Description of the task ▸ The listing below is the input. Say how many of its lines contain "scene", giving the number alone.

Data provided ▸

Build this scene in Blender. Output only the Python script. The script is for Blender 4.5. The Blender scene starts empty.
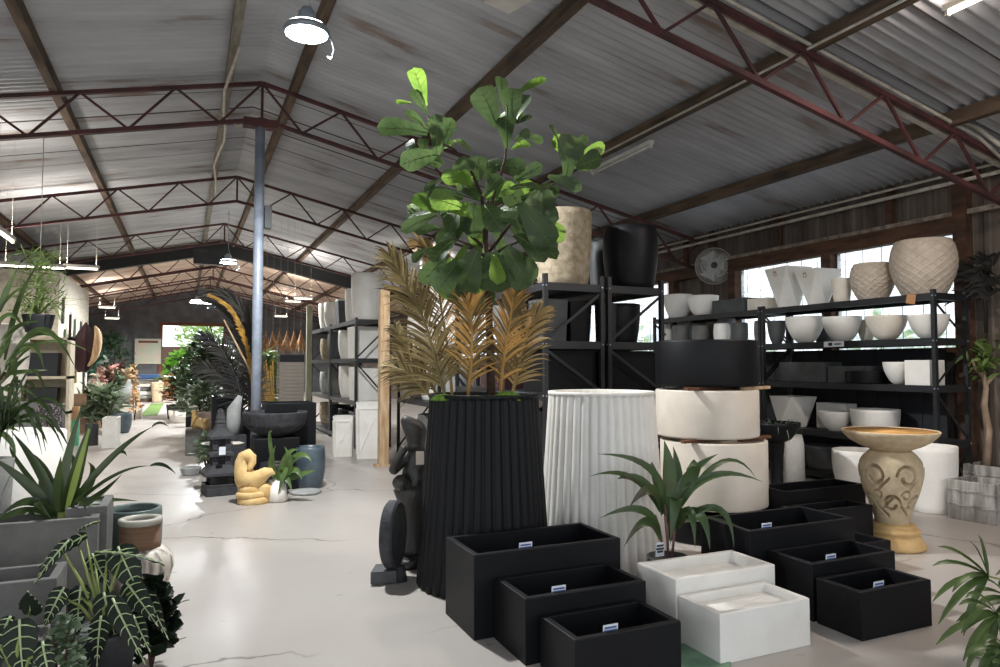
import bpy, bmesh, math, random
from mathutils import Vector, Matrix
PI = math.pi
S = bpy.context.scene
col = S.collection
# ------------------------------------------------------------------ camera
CAM_H, YAW, PITCH, FPX = 1.5, math.radians(24.1), math.radians(2.58), 700.0
cd = bpy.data.cameras.new('camera'); cam = bpy.data.objects.new('camera', cd); col.objects.link(cam)
cd.lens = 36.0*FPX/1000; cd.sensor_width = 36; cd.clip_start = .05; cd.clip_end = 300
cam.location = (0, 0, CAM_H); cam.rotation_euler = (PI/2+PITCH, 0, -YAW)
S.camera = cam
# ------------------------------------------------------------------ exposure, sky
S.view_settings.view_transform = 'Standard'; S.view_settings.look = 'None'
S.view_settings.gamma = 1; S.view_settings.use_curve_mapping = False
S.view_settings.exposure = 0.14
w = bpy.data.worlds.new('sky'); S.world = w; w.use_nodes = True
nt = w.node_tree; bg = nt.nodes['Background']
tc = nt.nodes.new('ShaderNodeTexCoord'); sx = nt.nodes.new('ShaderNodeSeparateXYZ'); rp = nt.nodes.new('ShaderNodeValToRGB')
nt.links.new(tc.outputs['Generated'], sx.inputs[0]); nt.links.new(sx.outputs['Z'], rp.inputs[0]); nt.links.new(rp.outputs[0], bg.inputs[0])
rp.color_ramp.elements[0].color = (.95, .98, 1.0, 1); rp.color_ramp.elements[0].position = 0
rp.color_ramp.elements[1].color = (.62, .70, .80, 1); rp.color_ramp.elements[1].position = .6
bg.inputs[1].default_value = 1.9
S.cycles.max_bounces = 7; S.cycles.diffuse_bounces = 4; S.cycles.transparent_max_bounces = 12
S.cycles.sample_clamp_indirect = 6
# daylight comes in through the shop's open front (behind the camera), its open front left side, the windows and the far door
def area_light(name, loc, rot, sx_, sy_, power, colr):
    l = bpy.data.lights.new(name, 'AREA'); l.shape = 'RECTANGLE'; l.size = sx_; l.size_y = sy_; l.energy = power; l.color = colr
    o = bpy.data.objects.new(name, l); col.objects.link(o); o.location = loc; o.rotation_euler = rot; return o
# ------------------------------------------------------------------ helpers
_f = Vector((math.sin(YAW), math.cos(YAW), 0)); _r = Vector((math.cos(YAW), -math.sin(YAW), 0)); _z = Vector((0, 0, 1))
_F = _f*math.cos(PITCH)+_z*math.sin(PITCH); _U = -_f*math.sin(PITCH)+_z*math.cos(PITCH)
C0 = Vector((0, 0, CAM_H))
def ray(px, py): return _F+_r*((px-500)/FPX)-_U*((py-333.5)/FPX)
def at(px, py, X=None, Y=None, Z=None, D=None):
    v = ray(px, py)
    if X is not None: t = X/v.x
    elif Y is not None: t = Y/v.y
    elif Z is not None: t = (Z-CAM_H)/v.z
    else: t = D/v.dot(_f)
    return C0+v*t
def fl(px, py, z=0): return at(px, py, Z=z)
def depth(p): return (Vector(p)-C0).dot(_f)
def lin(h):
    h = h.lstrip('#'); c = [int(h[i:i+2], 16)/255 for i in (0, 2, 4)]
    return tuple(x/12.92 if x <= .04045 else ((x+.055)/1.055)**2.4 for x in c)+(1,)
MATS = {}
def mat(name, c, rough=.6, metal=0, c2=None, scale=6, bump=0, bscale=40, stretch=(1, 1, 1), spec=.5, detail=4, lo=.35, hi=.65, trans=0, tv=1.9, emit=None, estr=0, coat=0):
    if name in MATS: return MATS[name]
    m = bpy.data.materials.new(name); m.use_nodes = True; t = m.node_tree; b = t.nodes['Principled BSDF']
    b.inputs['Base Color'].default_value = lin(c); b.inputs['Roughness'].default_value = rough; b.inputs['Metallic'].default_value = metal
    b.inputs['Specular IOR Level'].default_value = spec
    tc = t.nodes.new('ShaderNodeTexCoord'); mp = t.nodes.new('ShaderNodeMapping'); mp.inputs['Scale'].default_value = stretch
    t.links.new(tc.outputs['Object'], mp.inputs[0])
    n = t.nodes.new('ShaderNodeTexNoise'); n.inputs['Scale'].default_value = scale; n.inputs['Detail'].default_value = detail
    t.links.new(mp.outputs[0], n.inputs['Vector'])
    r = t.nodes.new('ShaderNodeValToRGB'); r.color_ramp.elements[0].position = lo; r.color_ramp.elements[1].position = hi
    r.color_ramp.elements[0].color = lin(c)
    if c2 is None:
        l = lin(c); c2c = tuple(x*.86 for x in l[:3])+(1,)
    else: c2c = lin(c2)
    r.color_ramp.elements[1].color = c2c
    t.links.new(n.outputs[0], r.inputs[0]); t.links.new(r.outputs[0], b.inputs['Base Color'])
    if bump:
        n2 = t.nodes.new('ShaderNodeTexNoise'); n2.inputs['Scale'].default_value = bscale; n2.inputs['Detail'].default_value = 5
        bp = t.nodes.new('ShaderNodeBump'); bp.inputs['Strength'].default_value = bump; bp.inputs['Distance'].default_value = .01
        t.links.new(mp.outputs[0], n2.inputs['Vector']); t.links.new(n2.outputs[0], bp.inputs['Height']); t.links.new(bp.outputs[0], b.inputs['Normal'])
    if coat: b.inputs['Coat Weight'].default_value = coat
    if emit: b.inputs['Emission Color'].default_value = lin(emit); b.inputs['Emission Strength'].default_value = estr
    if trans:
        tr = t.nodes.new('ShaderNodeBsdfTranslucent'); mx = t.nodes.new('ShaderNodeMixShader'); mx.inputs[0].default_value = trans
        hs = t.nodes.new('ShaderNodeHueSaturation'); hs.inputs['Value'].default_value = tv; hs.inputs['Hue'].default_value = .485; hs.inputs['Saturation'].default_value = .95
        t.links.new(r.outputs[0], hs.inputs['Color']); t.links.new(hs.outputs[0], tr.inputs[0])
        t.links.new(b.outputs[0], mx.inputs[1]); t.links.new(tr.outputs[0], mx.inputs[2]); t.links.new(mx.outputs[0], t.nodes['Material Output'].inputs[0])
    MATS[name] = m; return m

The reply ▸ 2